Apa yang terjadi di Amerika Serikat berbeda dengan kondisi yang secara umum terjadi di Indonesia, dimana kesan outsourcing memiliki stempel yang agak rendahan. Ya, bisa dibilang begitu karena selama ini yang kita kenal tenaga outsourcing yang sering demo dan meminta pemerintahan untuk menghapuskan outsourcing di muka bumi Indonesia adalah buruh pabrik. Tapi perlu kita sadari bahwa perusahaan-perusahaan penyedia tenaga alih daya itu tidak hanya memperkerjakan buruh pabrik, melainkan juga sekretaris kantor, office boy, tukang parkir, dan bahkan tenaga ahli baik lulusan sarjana maupun master. Memang benar bahwa tenaga alih daya itu bergaji lebih murah, namun tidak jarang saya menemukan di Jakarta pekerja outsourcing yang berstatus tenaga ahli digaji 4x pendapatan buruh pabrik. Seorang tenaga outsourcing (tidak semua) mempunyai hak untuk mendapatkan slip gaji (artinya bisa buat kartu kredit juga), asuransi kesehatan (tidak perlu khawatir kalau tiba-tiba dirawat inap), tunjangan kesehatan (untuk kondisi sakit ringan yang dirawat jalan), uang lembur (lumayan untuk menambah penghasilan), dan snack bulanan (untuk ngemil kalau lapar). Bahkan untuk yang bekerja di kantor bisa mendapatkan akun surel dari perusahaan dan akses internet.

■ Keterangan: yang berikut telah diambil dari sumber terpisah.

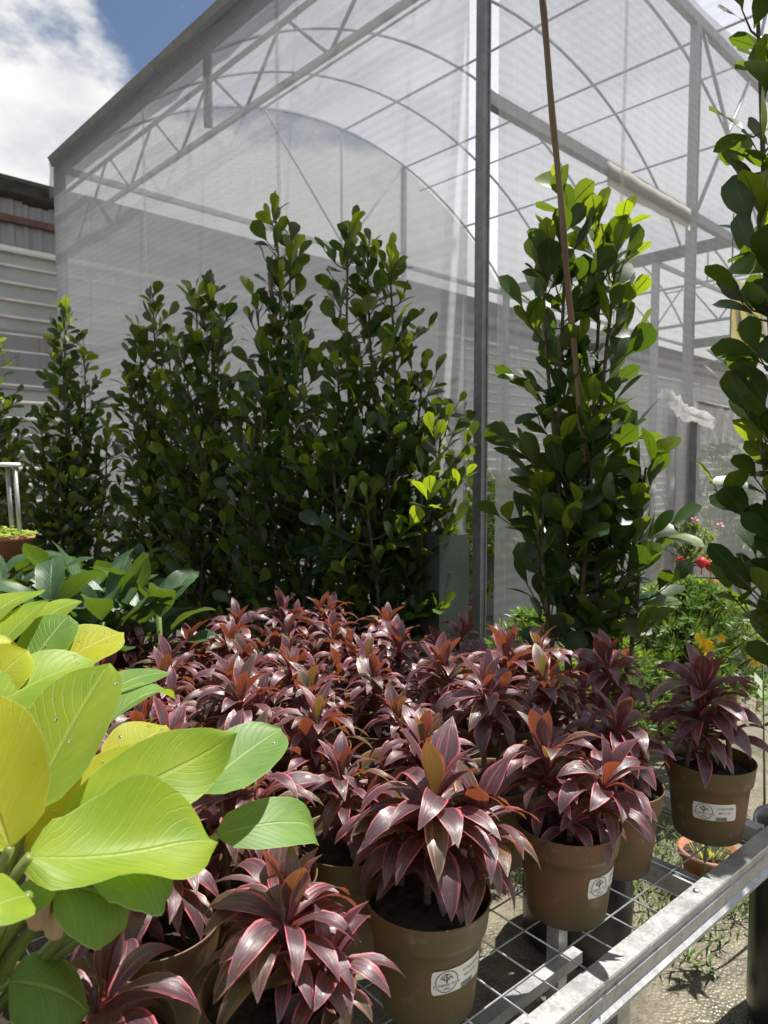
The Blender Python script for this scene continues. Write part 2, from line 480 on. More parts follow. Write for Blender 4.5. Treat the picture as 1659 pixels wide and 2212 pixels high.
M = {}
M['cord'] = mat_cordyline()
M['philo_yellow'] = mat_philo("philodendron_yellow", (0.42, 0.43, 0.022), (0.34, 0.41, 0.028), (0.92, 0.84, 0.03), 0.5, vein=(0.68, 0.66, 0.20))
M['philo_lime'] = mat_philo("philodendron_lime", (0.225, 0.325, 0.024), (0.16, 0.275, 0.022), (0.64, 0.74, 0.02), 0.40, vein=(0.40, 0.48, 0.12))
M['philo_green'] = mat_philo("philodendron_green", (0.095, 0.20, 0.040), (0.13, 0.25, 0.048), (0.42, 0.60, 0.03), 0.34, vein=(0.36, 0.48, 0.18))
M['philo_dark'] = mat_philo("philodendron_dark", (0.030, 0.075, 0.034), (0.046, 0.100, 0.036), (0.17, 0.27, 0.015), 0.26, 0.26, vein=(0.20, 0.28, 0.13), veinamt=0.4)
M['fig'] = mat_fig()
M['fig_young_lit'] = mat_fig('fig_leaf_young_lit', 0.9)  # new growth at the tips, and sunlit look painted into leaf colour
M['petiole'] = mat_simple("petiole_green", (0.10, 0.15, 0.03), (0.17, 0.20, 0.045), 0.4, 12)
M['petiole_dk'] = mat_simple("petiole_dark", (0.10, 0.17, 0.04), (0.14, 0.20, 0.06), 0.45, 12)
M['sheath'] = mat_simple("dry_sheath", (0.36, 0.25, 0.14), (0.50, 0.38, 0.24), 0.7, 30, stretch=(1, 1, 0.1))
M['stem'] = mat_simple("cordyline_stem", (0.10, 0.075, 0.05), (0.17, 0.13, 0.09), 0.7, 60, bump=0.3, stretch=(1, 1, 4))
M['bark'] = mat_simple("fig_bark", (0.055, 0.040, 0.026), (0.10, 0.075, 0.05), 0.8, 40, bump=0.4)
M['twig'] = mat_simple("fig_twig", (0.045, 0.055, 0.025), (0.075, 0.07, 0.035), 0.6, 40)
M['bamboo'] = mat_simple("bamboo_stake", (0.085, 0.052, 0.022), (0.15, 0.098, 0.045), 0.55, 20, stretch=(1, 1, 0.15))
M['soil'] = mat_simple("potting_soil", (0.012, 0.009, 0.007), (0.045, 0.032, 0.022), 0.95, 60, bump=1.0, bscale=90)
M['pot'] = mat_pot()
M['terracotta'] = mat_simple("terracotta", (0.30, 0.10, 0.055), (0.36, 0.15, 0.09), 0.75, 14)
M['galv'] = mat_galv("galvanised_steel", (0.33, 0.34, 0.35), (0.50, 0.51, 0.50), 0.42, 0.75)
M['wire'] = mat_galv("galvanised_wire", (0.40, 0.41, 0.42), (0.55, 0.56, 0.57), 0.42, 0.8)
M['frame'] = mat_galv("greenhouse_steel", (0.34, 0.355, 0.37), (0.46, 0.475, 0.49), 0.5, 0.35)
M['frame_dk'] = mat_galv("greenhouse_steel_dull", (0.17, 0.177, 0.19), (0.25, 0.26, 0.27), 0.55, 0.3)
M['net'] = mat_net("net_wall_cloth", 0.52, (0.66, 0.67, 0.70), 'z', 0.08, (9, 0.35, 1))
M['roof'] = mat_net("roof_film", 0.78, (0.50, 0.52, 0.57), 'x', 0.15, (20, 0.4, 1), rib=7.0)
M['skirt'] = mat_net('folded_net', 0.62, (0.34, 0.35, 0.36), 'z', 0.12, (22, 0.5, 1))
M['curtain'] = mat_net('cream_film', 0.72, (0.50, 0.485, 0.455), 'z', 0.1, (4, 4, 1))
M['plastic'] = mat_net("clear_plastic_wrap", 0.55, (0.62, 0.62, 0.62), 'z', 0.3, (9, 9, 1))
M['ground'] = mat_ground()
M['zinc'] = mat_simple("zinc_sheet", (0.27, 0.275, 0.29), (0.24, 0.20, 0.18), 0.5, 3.0, 0.2, stretch=(6, 6, 0.4), lo=0.48, hi=0.72)
M['ribwall'] = mat_simple("grey_green_sheet", (0.36, 0.385, 0.37), (0.46, 0.48, 0.465), 0.45, 2.0, 0.1)
M['rib'] = mat_simple("sheet_rib_highlight", (0.62, 0.60, 0.57), (0.75, 0.74, 0.72), 0.4, 4.0, 0.1)  # bright highlight along the ribs put into their colour
M['rust'] = mat_simple("rusty_purlin", (0.10, 0.055, 0.045), (0.16, 0.085, 0.065), 0.8, 9.0)
M['eave'] = mat_simple("mossy_eave_board", (0.020, 0.024, 0.02), (0.06, 0.055, 0.045), 0.9, 7.0)
M['white'] = mat_simple("white_paint", (0.72, 0.72, 0.70), (0.80, 0.80, 0.78), 0.4, 5.0)
M['label'] = mat_simple("label_paper", (0.74, 0.73, 0.69), (0.80, 0.79, 0.76), 0.35, 30)
M['ink'] = mat_simple("label_ink", (0.025, 0.025, 0.03), (0.05, 0.05, 0.05), 0.5, 200)
M['blackbag'] = mat_simple("black_polybag", (0.010, 0.011, 0.014), (0.024, 0.026, 0.03), 0.30, 5, bump=0.6, bscale=7, stretch=(1, 1, 0.6))
M['blackpot'] = mat_simple("black_planter", (0.012, 0.013, 0.014), (0.03, 0.03, 0.03), 0.6, 8)
M['greenbox'] = mat_simple("green_painted_panel", (0.035, 0.06, 0.045), (0.06, 0.085, 0.065), 0.7, 6)
M['red'] = mat_simple("red_silk", (0.55, 0.018, 0.03), (0.65, 0.03, 0.045), 0.45, 9)
M['gold'] = mat_simple("gold_trim", (0.55, 0.38, 0.06), None, 0.35, metal=0.6)
M['yellow'] = mat_simple("yellow_petal", (0.75, 0.50, 0.01), (0.80, 0.60, 0.03), 0.5, 30)
M['pinkbloom'] = mat_simple("pink_petal", (0.70, 0.42, 0.45), None, 0.6)
M['banner'] = mat_simple("yellow_banner", (0.68, 0.56, 0.16), (0.74, 0.64, 0.26), 0.55, 6)
M['banner_dk'] = mat_simple("banner_dark_print", (0.035, 0.035, 0.05), (0.10, 0.10, 0.14), 0.55, 5)
M['banner_lt'] = mat_simple("banner_pale_print", (0.42, 0.42, 0.50), (0.55, 0.55, 0.60), 0.55, 7)
M['gold_print'] = mat_simple("banner_gold_print", (0.55, 0.36, 0.03), None, 0.55)
M['cream'] = mat_simple("cream_curtain", (0.40, 0.375, 0.34), (0.48, 0.45, 0.41), 0.6, 5, stretch=(1, 1, 0.3))
M['grass'] = mat_simple("grass_blade", (0.07, 0.13, 0.02), (0.13, 0.19, 0.03), 0.5, 4)
M['water'] = mat_water()
M['rope'] = mat_simple("netting_rope", (0.10, 0.10, 0.10), (0.3, 0.3, 0.3), 0.8, 90)


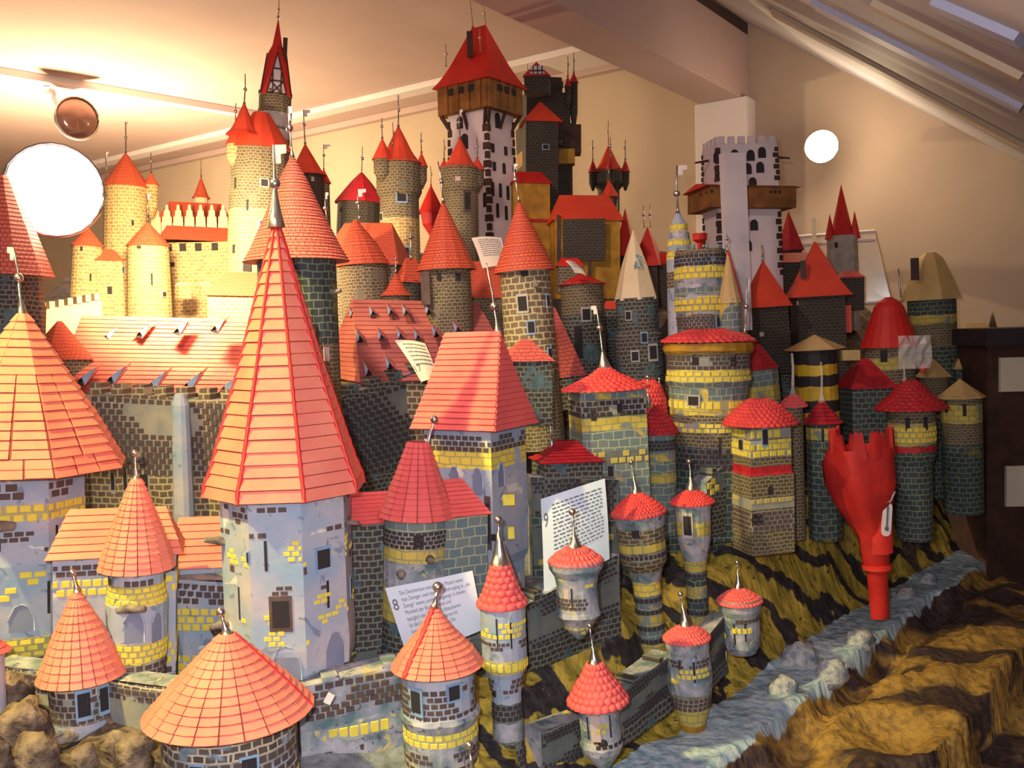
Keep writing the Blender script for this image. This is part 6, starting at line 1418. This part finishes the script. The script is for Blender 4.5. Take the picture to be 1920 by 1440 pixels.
sign('white explanatory paper numbered 8 leaning on the banded curtain wall', ((722, 1103), (886, 1070), (907, 1180), (765, 1235)), (1.385, 1.40, 1.395, 1.375), 'paper', '8', 8,
  textlines=['Den Zwischenraum zwischen zwei Mauern nennt', 'man Zwinger, weil man hier Eindringling in „die', 'Zwinge“ nimmt, sondern eingeengt. In diesem', 'Mittelteil der Burg begrenzt und', 'bezüglich des Zwingers Schlitzscharten', 'für die Langbogenschießscharten für', 'Armbrust und Schießscharten. Die', 'Schießscharten'])
sign('white explanatory paper numbered 9 behind the frilled coral turret', ((1014, 936), (1134, 897), (1143, 1048), (1020, 1112)), (1.55, 1.58, 1.55, 1.5), 'paper', '9', 14)
sign('small paper with pencil marks lying on the mauve hall roof', ((740, 638), (797, 644), (822, 712), (790, 716)), (1.85, 1.87, 1.83, 1.8), 'paperw', '17', 6)
sign('small cream paper sheet between the two middle cone roofs', ((884, 446), (940, 446), (950, 500), (905, 503)), (2.15, 2.17, 2.12, 2.1), 'paperw', '', 9)
sign('tiny cream paper slip above the low red lid roof', ((1060, 489), (1082, 494), (1100, 518), (1078, 512)), (2.3, 2.3, 2.28, 2.28), 'paperw', '', 3)
# blue print on the cream paper cone: small letter shaped strokes
pc = [o for o in C.objects if o.name.startswith('paper_cone_tower')][0]
inv = pc.matrix_world.inverted(); q = MB()
for (x0, y0, x1, y1) in ((1188, 498, 1200, 502), (1192, 490, 1190, 504), (1198, 486, 1202, 500), (1194, 478, 1204, 484), (1196, 484, 1192, 478)):
    q.tube([inv @ W(x0, y0, 2.262), inv @ W(x1, y1, 2.262)], [.0018, .0018], 5)
q.build('print', 'blueink', pc)
# single finials belonging to nothing visible
tower('finial_pin', 'lone silver ball pin rising at the bottom edge left of the ochre rock', 1.2, (880, 1396), (888, 1470), 1410, body=None, cat='finial', fins=[dict(y=1450, cone=(34, 7), pole=22, ball=(1, 8.5), r=3)])
tag_ = W(617, 1310, 1.2); q = MB(); q.box((0, 0, 0), (.005, .002, .007)); o = q.build('paper_tag', 'white_trim'); o.location = tag_; o.rotation_euler = (0, .5, 0); tag(o, 'tiny white tag hanging at the right rim of the wide salmon cone roof', 'tag')
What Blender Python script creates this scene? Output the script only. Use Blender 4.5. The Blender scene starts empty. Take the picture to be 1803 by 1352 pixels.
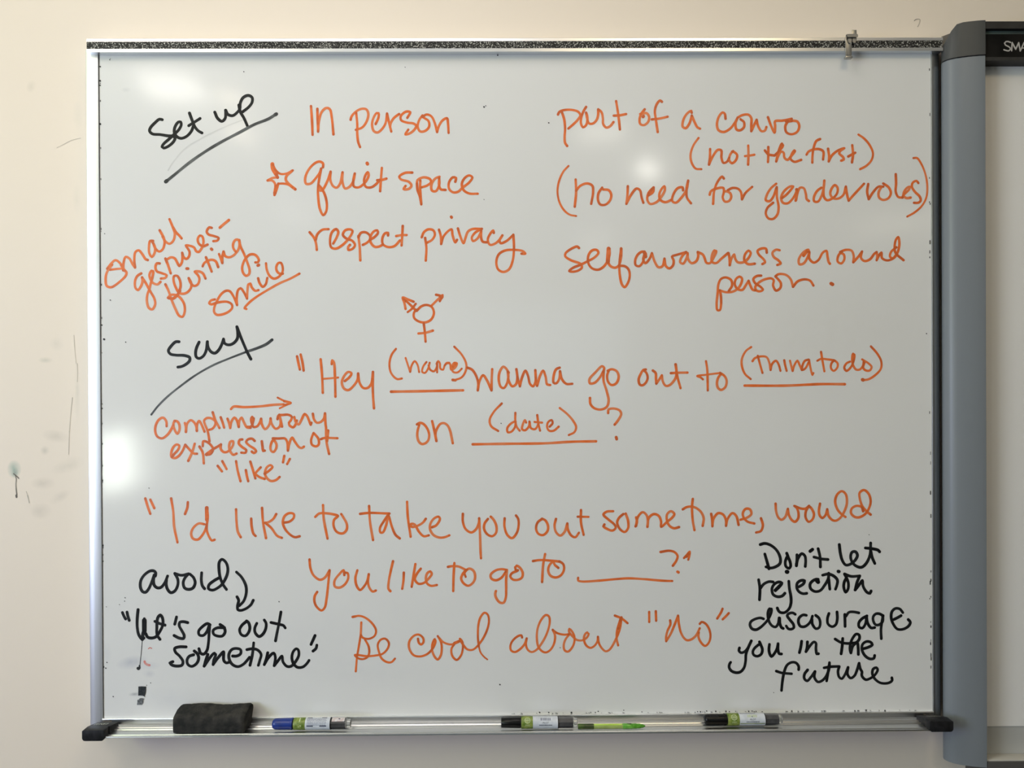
import bpy, bmesh, math, random
from mathutils import Vector, Matrix, Euler
from mathutils.geometry import delaunay_2d_cdt
random.seed(7)
SC = bpy.context.scene
COL = SC.collection
# ---------------------------------------------------------------- camera, world, lights, exposure
W_PX, H_PX, F_PX = 1803.0, 1352.0, 1380.0
CAM_LOC = Vector((-0.0228291, -1.41704944, 1.5041221))
CAM_ROT = Euler((1.56678245, 0.00498666, -0.00821098), 'XYZ')
cam_data = bpy.data.cameras.new('camera')
cam_data.sensor_width = 36.0
cam_data.lens = F_PX / W_PX * 36.0
cam_data.clip_start = 0.02
cam = bpy.data.objects.new('camera', cam_data)
cam.location = CAM_LOC; cam.rotation_euler = CAM_ROT
COL.objects.link(cam); SC.camera = cam

world = bpy.data.worlds.new('world'); SC.world = world; world.use_nodes = True
world.node_tree.nodes['Background'].inputs[0].default_value = (0.80, 0.90, 1.0, 1)
world.node_tree.nodes['Background'].inputs[1].default_value = 1.0

SC.view_settings.view_transform = 'Standard'
SC.view_settings.look = 'None'
SC.view_settings.gamma = 1.0
SC.view_settings.use_curve_mapping = False
SC.view_settings.exposure = 0.0

X_LEFT, X_RIGHT, Y_WALL, Y_REAR, Z_CEIL = -2.4, 4.6, 0.03, -8.2, 2.95

def area(name, loc, rot, sx, sy, power, color, spread=180):
    l = bpy.data.lights.new(name, 'AREA'); l.shape = 'RECTANGLE'; l.size = sx; l.size_y = sy
    l.energy = power; l.color = color; l.spread = math.radians(spread)
    o = bpy.data.objects.new(name, l); o.location = loc; o.rotation_euler = rot
    COL.objects.link(o); return o
# daylight entering at the left; low left and rear openings are added (area lights fill the openings)
WIN1 = (-2.6, -1.3, 1.0, 2.6)              # y0, y1, z0, z1
WIN2 = (-3.62, -3.20, 0.86, 1.20)  # added opening, placed to mirror a bright patch on the enamel
WIN3 = (-1.5, 1.5, 1.1, 2.5)               # x0, x1, z0, z1 in the rear wall, added for weak fill light
RY = -math.pi/2
zm = (WIN1[2]+WIN1[3])/2
area('window_daylight_lower', (X_LEFT-0.015, (WIN1[0]+WIN1[1])/2, (WIN1[2]+zm)/2), (0, RY, 0), zm-WIN1[2], WIN1[1]-WIN1[0], 43.5, (0.59, 0.67, 1.0))
area('window_daylight_upper', (X_LEFT-0.015, (WIN1[0]+WIN1[1])/2, (WIN1[3]+zm)/2), (0, RY, 0), WIN1[3]-zm, WIN1[1]-WIN1[0], 26, (0.84, 0.98, 0.58))
area('added_low_light', (X_LEFT-0.015, (WIN2[0]+WIN2[1])/2, (WIN2[2]+WIN2[3])/2), (0, RY, 0), WIN2[3]-WIN2[2], WIN2[1]-WIN2[0], 11.0, (0.93, 1.0, 0.90))
area('added_rear_fill', (0, Y_REAR+0.015, (WIN3[2]+WIN3[3])/2), (math.pi/2, 0, 0), 3.0, 1.4, 1.5, (0.55, 0.85, 1.0))
# unseen lamps added for fill and mirrored blobs (fittings built below): x, y, side, watts, colour
ADDED_LAMPS = [
    (-1.2, -1.2, 0.60, 8.2, (1.0, 0.84, 0.70)),
    (0.6, -1.4, 0.60, 8.8, (1.0, 0.80, 0.50)),
    (-0.3, -0.7, 0.60, 5.0, (1.0, 0.93, 0.90)),
    (-1.59, -2.30, 0.26, 3.2, (1.0, 0.95, 0.86)),
    (-1.50, -2.99, 0.12, 1.2, (1.0, 0.84, 0.62)),
    (-1.36, -2.42, 0.10, 0.8, (1.0, 0.84, 0.62)),
    (0.53, -3.01, 0.24, 1.8, (1.0, 0.95, 0.82)),
    (0.92, -3.76, 0.13, 4.6, (1.0, 0.97, 0.88)),
    (0.89, -6.44, 0.24, 2.6, (1.0, 0.95, 0.80)),
    (3.50, -5.63, 0.75, 6.0, (1.0, 0.93, 0.72)),
    (-1.75, -5.07, 0.22, 1.2, (1.0, 0.98, 0.92)),
]
for (lx, ly, s, p, c) in ADDED_LAMPS:
    area('added_lamp_light', (lx, ly, Z_CEIL-0.052), (0, 0, 0), s, s, p, c)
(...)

Filipina dan India memiliki peranan yang jauh lebih berbeda daripada Indonesia dalam bidang ketenagakerjaan. Kita memang mengenal kedua negara tersebut sebagai negara pengekspor pembantu rumah tangga seperti halnya negara kita, namun suatu saat nanti akan ada perbedaan yang jauh lebih besar lagi. Pada saat Chevron membutuhkan seorang manager, mereka akan ambil langsung dari India yang tarifnya lebih murah daripada orang Indonesia. Pada saat Rekin membutuhkan seorang master Teknik Kimia terlatih, mereka akan ambil langsung dari Filipina yang tarifnya lebih murah daripada orang Indonesia. Mungkin agak sedikit berlebihan untuk saat ini, namun hal itu akan terjadi di negara kita yang konon katanya akan menjadi salah satu negara berekonomi kuat di kemudian hari. Jika orang Indonesia gagal menunjukan bahwa mereka adalah tenaga kerja yang lebih baik daripada tenaga outsourcing India dan Filipina, maka mereka akan bernasib sama dengan warga negara AS yang dalam kurun waktu 4 tahun (2009-2012) nyaris tidak mengalami kebaikan dalam perekonomian mereka karena serbuan tenaga kerja asing dan persaingan dengan negara berkembang lainnya.
Tulisan ini tidak hendak membahas tentang tenaga kerja di Indonesia ataupun TKI di luar negeri yang berkerja sebgai buruh pabrik ataupun PRT. Dua puluh atau tiga puluh tahun lagi sebagian warga negara Indonesia mungkin adalah lulusan sarjana dan jumlah lulusan master akan jauh lebih banyak dibandingkan dengan saat ini. Oleh karena itu, tenaga outsourcing akan lebih banyak terserap tidak lagi di tenaga kerja non-ahli, melainkan tenaga kerja ahli. Tenaga kerja outsourcing dari luar negeri itu sepertinya tidak akan berdemo untuk dinaikan statusnya menjadi tenaga kerja tetap perusahaan. Bukan bermaksud untuk mengatakan bahwa orang Indonesia tidak tahu bagaimana bersyukur, tapi bagi mereka menjadi tenaga outsourcing di negara lain mungkin masih lebih baik daripada tidak menjadi apa-apa di negara mereka yang memang tidak bisa menyediakan lapangan pekerjaan yang memadai. Sama halnya dengan banyaknya TKI kita yang bekerja di luar negeri daripada tidak menjadi apa-apa di Indonesia. Terlepas dari dua hal: entah karena kita kurang berusaha untuk melihat peluang, atau memang karena peluang itu memang tidak ada.